╭──

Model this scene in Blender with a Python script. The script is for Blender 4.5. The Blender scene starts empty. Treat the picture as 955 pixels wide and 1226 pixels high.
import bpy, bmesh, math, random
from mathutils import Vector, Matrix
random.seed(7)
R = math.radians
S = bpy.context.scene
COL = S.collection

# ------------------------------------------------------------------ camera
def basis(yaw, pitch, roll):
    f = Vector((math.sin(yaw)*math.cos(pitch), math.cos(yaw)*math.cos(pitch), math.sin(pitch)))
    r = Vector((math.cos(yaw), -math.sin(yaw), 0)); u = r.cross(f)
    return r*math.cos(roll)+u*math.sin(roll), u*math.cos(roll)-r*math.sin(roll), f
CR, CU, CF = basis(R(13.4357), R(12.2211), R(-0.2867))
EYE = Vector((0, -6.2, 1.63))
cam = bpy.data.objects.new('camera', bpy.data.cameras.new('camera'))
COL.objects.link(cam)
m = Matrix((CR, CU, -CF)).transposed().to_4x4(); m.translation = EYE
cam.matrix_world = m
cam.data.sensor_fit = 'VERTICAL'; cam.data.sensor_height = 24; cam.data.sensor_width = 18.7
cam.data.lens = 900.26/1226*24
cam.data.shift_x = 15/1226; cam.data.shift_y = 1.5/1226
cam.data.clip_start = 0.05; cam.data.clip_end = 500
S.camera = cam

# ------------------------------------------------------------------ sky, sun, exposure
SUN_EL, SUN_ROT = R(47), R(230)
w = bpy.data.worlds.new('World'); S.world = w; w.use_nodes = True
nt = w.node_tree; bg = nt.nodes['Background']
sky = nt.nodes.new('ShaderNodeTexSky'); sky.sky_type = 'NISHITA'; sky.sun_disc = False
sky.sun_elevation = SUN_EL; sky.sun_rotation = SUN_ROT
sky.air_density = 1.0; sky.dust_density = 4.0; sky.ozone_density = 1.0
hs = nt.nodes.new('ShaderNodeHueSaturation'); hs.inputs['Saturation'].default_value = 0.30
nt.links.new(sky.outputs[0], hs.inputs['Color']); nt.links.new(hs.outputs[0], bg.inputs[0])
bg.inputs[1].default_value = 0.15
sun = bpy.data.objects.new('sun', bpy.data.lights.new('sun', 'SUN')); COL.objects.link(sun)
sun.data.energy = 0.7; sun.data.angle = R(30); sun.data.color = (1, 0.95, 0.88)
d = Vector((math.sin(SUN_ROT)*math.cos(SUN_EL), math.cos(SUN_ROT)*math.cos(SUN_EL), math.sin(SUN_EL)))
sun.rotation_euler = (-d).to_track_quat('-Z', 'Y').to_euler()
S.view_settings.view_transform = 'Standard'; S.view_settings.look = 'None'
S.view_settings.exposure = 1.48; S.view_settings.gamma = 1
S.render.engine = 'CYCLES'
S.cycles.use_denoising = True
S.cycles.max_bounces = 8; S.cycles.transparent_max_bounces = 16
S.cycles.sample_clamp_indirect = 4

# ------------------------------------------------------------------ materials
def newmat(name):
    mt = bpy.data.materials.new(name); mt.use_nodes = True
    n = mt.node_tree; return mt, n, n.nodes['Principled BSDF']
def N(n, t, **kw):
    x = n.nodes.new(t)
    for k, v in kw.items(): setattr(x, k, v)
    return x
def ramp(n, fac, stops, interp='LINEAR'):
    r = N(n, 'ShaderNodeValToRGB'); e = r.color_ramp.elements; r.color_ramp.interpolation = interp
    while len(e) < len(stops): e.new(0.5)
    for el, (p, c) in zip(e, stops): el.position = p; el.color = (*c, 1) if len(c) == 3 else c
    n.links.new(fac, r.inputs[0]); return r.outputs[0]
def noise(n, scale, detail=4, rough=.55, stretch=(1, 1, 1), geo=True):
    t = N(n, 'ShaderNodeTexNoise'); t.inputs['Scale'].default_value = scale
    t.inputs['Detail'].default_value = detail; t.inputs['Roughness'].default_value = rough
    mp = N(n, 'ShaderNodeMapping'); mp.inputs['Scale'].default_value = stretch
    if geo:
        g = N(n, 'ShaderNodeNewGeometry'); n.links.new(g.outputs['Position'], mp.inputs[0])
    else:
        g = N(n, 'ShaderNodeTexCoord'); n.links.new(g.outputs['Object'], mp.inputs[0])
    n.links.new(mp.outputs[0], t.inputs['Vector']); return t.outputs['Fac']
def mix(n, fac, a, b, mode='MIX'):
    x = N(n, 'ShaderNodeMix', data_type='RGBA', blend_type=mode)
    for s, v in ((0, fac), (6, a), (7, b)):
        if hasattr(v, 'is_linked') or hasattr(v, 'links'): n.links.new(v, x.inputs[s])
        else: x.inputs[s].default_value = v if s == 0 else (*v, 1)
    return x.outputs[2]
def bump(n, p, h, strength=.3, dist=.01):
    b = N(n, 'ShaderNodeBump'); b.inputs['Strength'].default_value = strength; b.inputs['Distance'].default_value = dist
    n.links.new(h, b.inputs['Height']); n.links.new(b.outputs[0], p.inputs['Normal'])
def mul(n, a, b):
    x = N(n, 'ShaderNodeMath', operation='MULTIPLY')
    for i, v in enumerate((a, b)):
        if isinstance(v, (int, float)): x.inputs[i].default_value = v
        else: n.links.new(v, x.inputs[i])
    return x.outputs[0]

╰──

# THE PROBLEM
Return every line of the material exactly.

# REPLY TO THE EXERCISE
Model this scene in Blender with a Python script. The script is for Blender 4.5. The Blender scene starts empty. Treat the picture as 955 pixels wide and 1226 pixels high.
import bpy, bmesh, math, random
from mathutils import Vector, Matrix
random.seed(7)
R = math.radians
S = bpy.context.scene
COL = S.collection

# ------------------------------------------------------------------ camera
def basis(yaw, pitch, roll):
    f = Vector((math.sin(yaw)*math.cos(pitch), math.cos(yaw)*math.cos(pitch), math.sin(pitch)))
    r = Vector((math.cos(yaw), -math.sin(yaw), 0)); u = r.cross(f)
    return r*math.cos(roll)+u*math.sin(roll), u*math.cos(roll)-r*math.sin(roll), f
CR, CU, CF = basis(R(13.4357), R(12.2211), R(-0.2867))
EYE = Vector((0, -6.2, 1.63))
cam = bpy.data.objects.new('camera', bpy.data.cameras.new('camera'))
COL.objects.link(cam)
m = Matrix((CR, CU, -CF)).transposed().to_4x4(); m.translation = EYE
cam.matrix_world = m
cam.data.sensor_fit = 'VERTICAL'; cam.data.sensor_height = 24; cam.data.sensor_width = 18.7
cam.data.lens = 900.26/1226*24
cam.data.shift_x = 15/1226; cam.data.shift_y = 1.5/1226
cam.data.clip_start = 0.05; cam.data.clip_end = 500
S.camera = cam

# ------------------------------------------------------------------ sky, sun, exposure
SUN_EL, SUN_ROT = R(47), R(230)
w = bpy.data.worlds.new('World'); S.world = w; w.use_nodes = True
nt = w.node_tree; bg = nt.nodes['Background']
sky = nt.nodes.new('ShaderNodeTexSky'); sky.sky_type = 'NISHITA'; sky.sun_disc = False
sky.sun_elevation = SUN_EL; sky.sun_rotation = SUN_ROT
sky.air_density = 1.0; sky.dust_density = 4.0; sky.ozone_density = 1.0
hs = nt.nodes.new('ShaderNodeHueSaturation'); hs.inputs['Saturation'].default_value = 0.30
nt.links.new(sky.outputs[0], hs.inputs['Color']); nt.links.new(hs.outputs[0], bg.inputs[0])
bg.inputs[1].default_value = 0.15
sun = bpy.data.objects.new('sun', bpy.data.lights.new('sun', 'SUN')); COL.objects.link(sun)
sun.data.energy = 0.7; sun.data.angle = R(30); sun.data.color = (1, 0.95, 0.88)
d = Vector((math.sin(SUN_ROT)*math.cos(SUN_EL), math.cos(SUN_ROT)*math.cos(SUN_EL), math.sin(SUN_EL)))
sun.rotation_euler = (-d).to_track_quat('-Z', 'Y').to_euler()
S.view_settings.view_transform = 'Standard'; S.view_settings.look = 'None'
S.view_settings.exposure = 1.48; S.view_settings.gamma = 1
S.render.engine = 'CYCLES'
S.cycles.use_denoising = True
S.cycles.max_bounces = 8; S.cycles.transparent_max_bounces = 16
S.cycles.sample_clamp_indirect = 4

# ------------------------------------------------------------------ materials
def newmat(name):
    mt = bpy.data.materials.new(name); mt.use_nodes = True
    n = mt.node_tree; return mt, n, n.nodes['Principled BSDF']
def N(n, t, **kw):
    x = n.nodes.new(t)
    for k, v in kw.items(): setattr(x, k, v)
    return x
def ramp(n, fac, stops, interp='LINEAR'):
    r = N(n, 'ShaderNodeValToRGB'); e = r.color_ramp.elements; r.color_ramp.interpolation = interp
    while len(e) < len(stops): e.new(0.5)
    for el, (p, c) in zip(e, stops): el.position = p; el.color = (*c, 1) if len(c) == 3 else c
    n.links.new(fac, r.inputs[0]); return r.outputs[0]
def noise(n, scale, detail=4, rough=.55, stretch=(1, 1, 1), geo=True):
    t = N(n, 'ShaderNodeTexNoise'); t.inputs['Scale'].default_value = scale
    t.inputs['Detail'].default_value = detail; t.inputs['Roughness'].default_value = rough
    mp = N(n, 'ShaderNodeMapping'); mp.inputs['Scale'].default_value = stretch
    if geo:
        g = N(n, 'ShaderNodeNewGeometry'); n.links.new(g.outputs['Position'], mp.inputs[0])
    else:
        g = N(n, 'ShaderNodeTexCoord'); n.links.new(g.outputs['Object'], mp.inputs[0])
    n.links.new(mp.outputs[0], t.inputs['Vector']); return t.outputs['Fac']
def mix(n, fac, a, b, mode='MIX'):
    x = N(n, 'ShaderNodeMix', data_type='RGBA', blend_type=mode)
    for s, v in ((0, fac), (6, a), (7, b)):
        if hasattr(v, 'is_linked') or hasattr(v, 'links'): n.links.new(v, x.inputs[s])
        else: x.inputs[s].default_value = v if s == 0 else (*v, 1)
    return x.outputs[2]
def bump(n, p, h, strength=.3, dist=.01):
    b = N(n, 'ShaderNodeBump'); b.inputs['Strength'].default_value = strength; b.inputs['Distance'].default_value = dist
    n.links.new(h, b.inputs['Height']); n.links.new(b.outputs[0], p.inputs['Normal'])
def mul(n, a, b):
    x = N(n, 'ShaderNodeMath', operation='MULTIPLY')
    for i, v in enumerate((a, b)):
        if isinstance(v, (int, float)): x.inputs[i].default_value = v
        else: n.links.new(v, x.inputs[i])
    return x.outputs[0]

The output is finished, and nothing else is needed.